Yes that does sound very close to Venats situation, that’s the whole point.
No you’ve misunderstood. The general view is distinct and one can in fact further the aims of the general view by violating the individual. We do this with deer all the time, culling the population in order to protect the ability of the species in general from collapsing due to overeating. The potential for life oftentimes runs counter to the protection of individual life, which wouldn’t work if they just collapse into each other no?
It is very much not a utilitarian numbers game, as shown by the very core of the thing we are arguing against. Let me once again use an example. Imagine grizzled bears are endangered and our protagonist holds that they should be protected and their species maintained. Now this selfsame person finds themself in a situation, not at all their fault, where they are about to be mauled by a grizzly. Killing the grizzly won’t permanently damn the population but it would kill that individual life. I can’t assume either that my killing will somehow lead to more life as that is outside of my control, all I can say is I’m reducing the number of lives by one. By your thinking, if the person holds that the potential for grizzly’s at all to exist is worthy of protecting, then because that is just an “infinite set of specific cases” they shouldn’t kill the grizzly and thus would die? Does that seem logical and true to you?
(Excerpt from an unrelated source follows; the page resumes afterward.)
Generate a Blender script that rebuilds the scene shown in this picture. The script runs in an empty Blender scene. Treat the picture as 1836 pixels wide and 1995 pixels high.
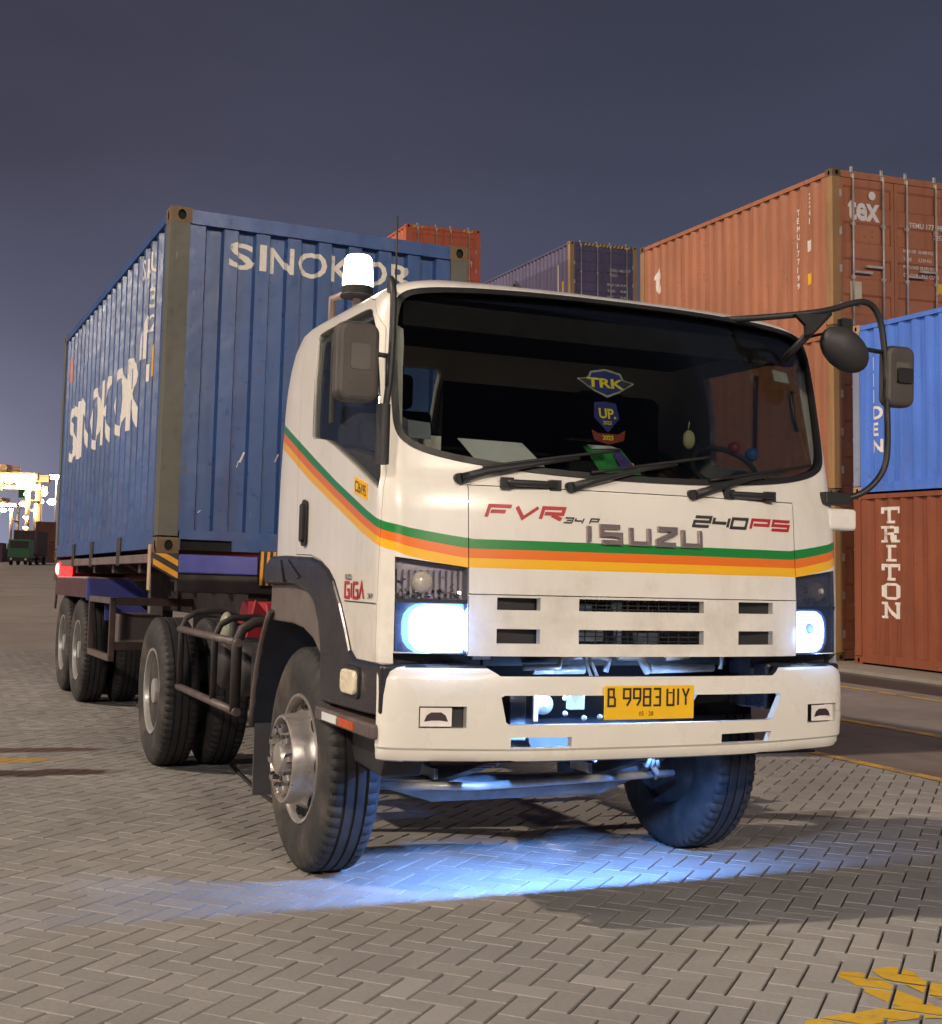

It all leads back to valuing the potential for life in general to exist vs the potential for specific life to exist. In inter generational ethics there’s the concept of a threshold, a point that current generations must reach in order to be just to those not yet born. The threshold would not require banning abortions if I believe it important to maintain the potential for life, as the potential for life is needed for a basic just society, whereas forcing a pregnant parent to die for their child is very much not.
You say this but haven’t justified it. Why are they the same? The examples I posted I think show a distinction between the two. How would you reconcile that if they are, as you say, the same?
Because of the reasons for it! A person forced to die for an evil cause is an evil act is evil. A person forced to die for a defensible cause can be just and defensible. Do you think conscription by the Allies in WW2 was an evil act?